Both Zito and Antley thought that Strike The Gold’s outside post position could have been a factor, considering how close the finish was.
“When you get beat by a head, you think of a hundred million answers to how it happened,” Antley said. “If we had had a better post, we would have been able to glide into position going into the first turn. In the last part of the race, Hansel was tiring. My horse had the momentum and the other horse was coming back to me. I wish the race had been a mile and a half and four more jumps.”

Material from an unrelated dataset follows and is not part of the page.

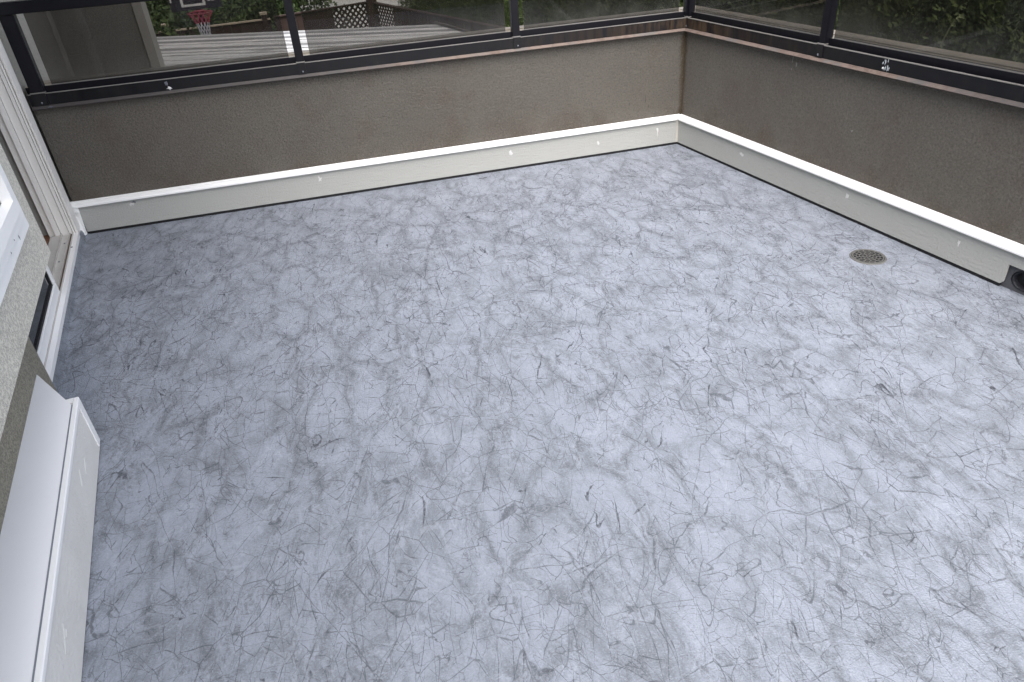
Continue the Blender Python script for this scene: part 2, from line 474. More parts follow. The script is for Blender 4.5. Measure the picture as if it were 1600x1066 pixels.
M['bush'] = mat_leaf('bush_foliage', (0.032, 0.052, 0.018), (0.055, 0.085, 0.022), (0.10, 0.12, 0.05), 2.5)
M['stalk'] = mat_leaf('pale_stalk', (0.15, 0.18, 0.09), (0.20, 0.23, 0.12), (0.25, 0.27, 0.17))
M['bark'] = mat_paint('bark', (0.07, 0.05, 0.035), 0.9, 0.1, 0.4, grain=(8, 8, 1), bump=0.5)
M['lawn'] = mat_ground('lawn', (0.045, 0.06, 0.022), (0.07, 0.085, 0.03), 0.6)
M['concrete'] = mat_ground('pale_concrete', (0.30, 0.295, 0.28), (0.38, 0.37, 0.35), 0.9)
M['shade_roof'] = mat_paint('shade_roof_shingle', (0.09, 0.088, 0.085), 0.9, 0.2, 0.3)

# ---------------------------------------------------------------- mesh helpers
def mesh_obj(name, verts, faces, mat, parent=None, origin=None, smooth=False, bevel=0.0, seg=2):
    o0 = Vector(origin) if origin is not None else (Vector(parent['_o']) if parent is not None and '_o' in parent else Vector((0, 0, 0)))
    me = bpy.data.meshes.new(name)
    me.from_pydata([tuple(Vector(v) - o0) for v in verts], [], faces)
    me.validate()
    bm = bmesh.new()
    bm.from_mesh(me)
    bmesh.ops.recalc_face_normals(bm, faces=bm.faces)
    if bevel > 0:
        bmesh.ops.bevel(bm, geom=list(bm.edges), offset=bevel, segments=seg, affect='EDGES', clamp_overlap=True)
    bm.to_mesh(me)
    bm.free()
    me.materials.append(M[mat])
    if smooth:
        for p in me.polygons:
            p.use_smooth = True
    ob = bpy.data.objects.new(name, me)
    COL.objects.link(ob)
    if parent is not None:
        ob.parent = parent
        ob['_o'] = tuple(o0)
        # parents sit at the same offset as their mesh data
        pw = Vector(parent['_w']) if '_w' in parent else Vector((0, 0, 0))
        ob.location = o0 - pw
        ob['_w'] = tuple(o0)
    else:
        ob.location = o0
        ob['_o'] = tuple(o0)
        ob['_w'] = tuple(o0)
    return ob

def thing(name, label, cat, loc, group=None):
    e = bpy.data.objects.new(name, None)
    e.empty_display_size = 0.1
    COL.objects.link(e)
    e.location = loc
    e['_o'] = (0.0, 0.0, 0.0)      # children keep world-space mesh data around the world origin
    e['_w'] = tuple(loc)
    e['label'] = label
    e['category'] = cat
    if group:
        e['group'] = group
    return e

def tag(o, label, cat, group=None):
    o['label'] = label
    o['category'] = cat
    if group:
        o['group'] = group
    return o

def setting(o):
    o['kind'] = 'structure'
    return o

BOXF = [(0, 3, 2, 1), (4, 5, 6, 7), (0, 1, 5, 4), (1, 2, 6, 5), (2, 3, 7, 6), (3, 0, 4, 7)]
def boxv(fr, a0, a1, b0, b1, c0, c1):
    return [fr(a0, b0, c0), fr(a1, b0, c0), fr(a1, b1, c0), fr(a0, b1, c0),
            fr(a0, b0, c1), fr(a1, b0, c1), fr(a1, b1, c1), fr(a0, b1, c1)]

def boxes(name, fr, specs, mat, parent=None, bevel=0.0, **kw):
    v, f = [], []
    for s in specs:
        k = len(v)
        v += boxv(fr, *s)
        f += [tuple(i + k for i in q) for q in BOXF]
    return mesh_obj(name, v, f, mat, parent, bevel=bevel, **kw)

def prism(name, fr, prof, e0, e1, mat, parent=None, bevel=0.0, smooth=False, closed=True):
    """profile of (depth, z) swept along the frame's first axis; e0/e1 give the end position as a number or f(depth, z)"""
    f0 = e0 if callable(e0) else (lambda b, c: e0)
    f1 = e1 if callable(e1) else (lambda b, c: e1)
    n = len(prof)
    v = [fr(f0(b, c), b, c) for b, c in prof] + [fr(f1(b, c), b, c) for b, c in prof]
    f = [(i, (i + 1) % n, n + (i + 1) % n, n + i) for i in range(n if closed else n - 1)]
    if closed:
        f += [tuple(range(n - 1, -1, -1)), tuple(range(n, 2 * n))]
    return mesh_obj(name, v, f, mat, parent, bevel=bevel, smooth=smooth)

def cyl_between(verts, faces, p, q, r, seg=8, r2=None):
    p, q = Vector(p), Vector(q)
    d = (q - p).normalized()
    a = d.orthogonal().normalized()
    b = d.cross(a)
    k = len(verts)
    r2 = r if r2 is None else r2
    for (c, rr) in ((p, r), (q, r2)):
        for i in range(seg):
            t = 2 * math.pi * i / seg
            verts.append(c + (a * math.cos(t) + b * math.sin(t)) * rr)
    for i in range(seg):
        j = (i + 1) % seg
        faces.append((k + i, k + j, k + seg + j, k + seg + i))
    faces.append(tuple(k + i for i in range(seg - 1, -1, -1)))
    faces.append(tuple(k + seg + i for i in range(seg)))

def blob(name, fr, a, c, depth, proud, r, mat, parent, seed, squash=(1, 1), sgn=-1):
    """a raised irregular dab on a vertical board: (a, c) are along and up"""
    rr = random.Random(seed)
    n = 13
    v = []
    for i in range(n):
        t = 2 * math.pi * i / n
        q = r * rr.uniform(0.35, 1.25)
        v.append(fr(a + q * math.cos(t) * squash[0], depth, c + q * math.sin(t) * squash[1]))
    for i in range(n):
        t = 2 * math.pi * i / n
        q = r * rr.uniform(0.25, 0.6)
        v.append(fr(a + q * math.cos(t) * squash[0], depth + sgn * proud, c + q * math.sin(t) * squash[1]))
    f = [(i, (i + 1) % n, n + (i + 1) % n, n + i) for i in range(n)] + [tuple(range(n, 2 * n))]
    return mesh_obj(name, v, f, mat, parent)

ZF = -0.016            # deck surface
GZ = -3.3              # garden level

# ================================================================= THE SETTING
def sheet(name, pts, mat, z=None):
    v = [(x, y, z) for x, y in pts]
    return setting(mesh_obj(name, v, [tuple(range(len(v)))], mat))
sheet('ground', [(-300, -300), (300, -300), (300, 300), (-300, 300)], 'lawn', GZ)
sheet('driveway', [(-2.2, 22.5), (9.0, 21.0), (16, 60), (-3.5, 60)], 'concrete', GZ + 0.012)

# the deck: one vinyl sheet, dressed up against the door sill
p = [H(-7, 0.03, ZF), H(0.1, 0.03, ZF)]
v = []
rows = [(-3.645, 0.0295), (-3.640, 0.022), (-3.630, -0.006), (-3.622, ZF + 0.003), (-3.608, ZF), (0.036, ZF)]
ub = lambda n: (0.036 - n * SA) / CA          # where the back skirting line is met
ulist = [-7.0, -5.0, -3.5, -2.6, -2.0, -1.6] + [-1.24 + i * 0.09 for i in range(20)]
nu = len(ulist) + 1
for (n, z) in rows:
    for i, u in enumerate(ulist):
        wob = 0.0 if n > -3.0 or z == ZF else 0.003 * math.sin(u * 13.0) + 0.002 * math.sin(u * 31 + 1)
        v.append(H(min(u, ub(n)), n + wob, z))
    v.append(H(ub(n), n, z))
f = []
for r in range(len(rows) - 1):
    for i in range(nu - 1):
        f.append((r * nu + i, r * nu + i + 1, (r + 1) * nu + i + 1, (r + 1) * nu + i))
setting(mesh_obj('deck_floor', v, f, 'deck'))

# ================================================================= PARAPETS
T0 = 0.039             # wall face behind the skirting
def mit(b, c=0):       # mitred far end
    return KM * b
def parapet(name, label, fr, far_first, lo, hi, loc):
    t = thing(name, label, 'wall', loc)
    e0, e1 = lo, hi
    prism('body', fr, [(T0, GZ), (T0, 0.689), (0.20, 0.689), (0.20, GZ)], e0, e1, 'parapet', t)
    prism('fascia', fr, [(0.025, 0.701), (0.025, 0.757), (0.21, 0.757), (0.21, 0.701)], e0, e1, 'fascia', t)
    prism('drip_edge', fr, [(0.006, 0.688), (0.024, 0.700), (0.0395, 0.700), (0.0395, 0.689), (0.012, 0.684)], e0, e1, 'drip', t)
    prism('edge_bead', fr, [(0.0225, 0.7575), (0.0225, 0.761), (0.032, 0.761), (0.032, 0.7575)], e0, e1, 'bead', t)
    prism('cap_upstand', fr, [(0.052, 0.7575), (0.050, 0.790), (0.058, 0.790), (0.058, 0.7575)], e0, e1, 'black', t)
    prism('cap_top', fr, [(0.0585, 0.758), (0.0585, 0.789), (0.125, 0.787), (0.127, 0.792), (0.215, 0.790), (0.215, 0.758)], e0, e1, 'captop', t)
    return t
XL = -3.692
back_wall = parapet('parapet_wall', 'long brown grey stucco parapet wall straight ahead, under black cap flashing', W, 0, lambda b, c: XL - 0.16 * (b - T0), mit, (-1.8, 0.1, 0))
right_wall = parapet('parapet_wall.001', 'brown grey stucco parapet wall on the right, above the round floor drain', H, 1, -7.0, mit, tuple(H(-3, 0.1, 0)))
M['scuff'] = mat_paint('pale_scuff', (0.27, 0.26, 0.24), 0.9, 0.2, 0.4, (0.17, 0.16, 0.14))
for (u, z, sd, sq) in ((-0.90, 0.655, 71, (0.25, 1.5)), (-0.93, 0.640, 72, (0.5, 0.9)), (-0.90, 0.610, 73, (0.3, 0.6)), (-1.36, 0.40, 74, (0.5, 0.5))):
    blob('scuff_mark', H, u, z, T0, 0.0012, 0.013, 'scuff', right_wall, sd, sq)
for (x, z, sd, sq) in ((-0.22, 0.30, 75, (0.25, 2.6)), (-0.20, 0.25, 76, (0.3, 1.5)), (-0.33, 0.28, 77, (0.2, 1.2))):
    blob('stain_mark', W, x, z, T0, 0.0010, 0.011, 'stain', back_wall, sd, sq)
# small marks on the cap flashing
blob('sealant_smear', W, -3.005, 0.712, 0.0245, 0.003, 0.011, 'sealw', back_wall, 3, (1.5, 0.8))
blob('sealant_smear', W, -3.01, 0.738, 0.0245, 0.002, 0.012, 'screw', back_wall, 4, (0.8, 1.5))
rs = random.Random(5)
for i in range(9):
    blob('sealant_smear', H, -1.487 + rs.uniform(-0.020, 0.020), rs.uniform(0.708, 0.752), 0.0245, 0.0015, rs.uniform(0.004, 0.008), 'silver', right_wall, 100 + i, (0.5, rs.uniform(0.8, 2.0)))
blob('sealant_smear', H, -1.474, 0.716, 0.0245, 0.005, 0.005, 'filler', right_wall, 15)
blob('sealant_smear', W, -3.60, 0.693, 0.008, 0.003, 0.008, 'screw', back_wall, 22, (1.6, 0.6))

# ================================================================= RAILINGS
def railing(name, label, fr, posts, wid, ends, loc, gap, top=True, mitre=False):
    t = thing(name, label, 'railing', loc)
    ps = sorted(posts)
    for x in ps:
        w = wid.get(x, 0.044) / 2
        boxes('post', fr, [(x - w, x + w, 0.0275, 0.0745, 0.7625, 1.135)], 'black', t, bevel=0.003)
        boxes('post_foot', fr, [(x - w - 0.001, x + w + 0.001, 0.0205, 0.0495, 0.7615, 0.7665)], 'bead', t)
        br = boxes('post_bracket', fr, [(x - w, x + w, 0.0195, 0.0245, 0.7015, 0.7615)], 'fascia', t)
        blob('screw', fr, x + 0.004, 0.714, 0.0195, 0.004, 0.005, 'screw', br, 5)
    hi = mit if mitre else ends[1]
    prism('top_rail', fr, [(0.018, 1.136), (0.018, 1.19), (0.084, 1.19), (0.084, 1.136)], ends[0], hi, 'black', t, bevel=0.004)
    edges = ps if mitre else ps
    for a, b in zip(edges[:-1], edges[1:]):
        a1 = a + wid.get(a, 0.044) / 2 + gap[0]
        b1 = b - wid.get(b, 0.044) / 2 - gap[1]
        boxes('glass_pane', fr, [(a1, b1, 0.0605, 0.0665, 0.791, 1.1355)], 'glass', t)
        boxes('glazing_bead', fr, [(a1, b1, 0.0593, 0.0604, 0.7895, 0.7945), (a1, b1, 0.0666, 0.0685, 0.7895, 0.7965)], 'bead', t)
    return t
railing('glass_railing', 'black railing with tinted glass panes on the long parapet straight ahead', W,
        [-3.638, -2.300, -1.058, 0.046], {-3.638: 0.068, 0.046: 0.05}, (-3.70, 0), (-1.8, 0.07, 0.79), (0.036, 0.034), mitre=True)
railing('glass_railing.001', 'black railing with tinted glass panes above the right hand parapet, before the hedge', H,
        [0.004, -1.087, -2.30, -3.50, -4.70, -5.9], {0.004: 0.002}, (-6.0, 0), tuple(H(-3, 0.07, 0.79)), (0.010, 0.020), mitre=True)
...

Another Review, who went off at 99-1, took the lead after a quarter of a mile. Corporate Report was in front after a half-mile in 46 3/5 seconds, the fastest opening four furlongs for the Belmont since Secretariat’s 46 1/5 en route to his world-record 2:24 in 1973.
Hansel was in third place from the start. Antley, following Zito’s instructions, dropped Strike The Gold to the inside, in last place, leaving the gate. “You can’t lay close with this horse,” Antley said. “Mentally, he just does what he wants to do.”
Hansel was trying to pull Bailey to the lead going down the backstretch, but the jockey knew it was too soon and was able to restrain his mount. With five-eighths of a mile to go, Bailey told himself it was time and Hansel ranged up alongside Corporate Report. Strike The Gold, in seventh place, about nine lengths behind, was beginning to move on the outside.
As Hansel reached Corporate Report and Pat Day, Bailey was struck by how isolated their position was. He looked over at Day and said: “It’s awful quiet up here.”
Day looked back and said: “Yeah, and nobody’s even close.”
At the head of the stretch, Hansel was 2 1/2 lengths ahead, and Strike The Gold had moved past all the challengers except Hansel. Bailey didn’t know who was behind him; he was too concerned about how much stamina Hansel had left.
“The last eighth of a mile, his heart got him home,” Bailey said. “Leaving the eighth pole, he had no acceleration. He was just giving me his heart and will then.”
When Hansel reached the head of the lane, Joe Allbritton watched from his box seat and wondered right along with his jockey. “The question was whether he had enough gas in his tank,” Allbritton said. “Now we know the answer. He came in empty, but he had just enough gas to reach the wire.”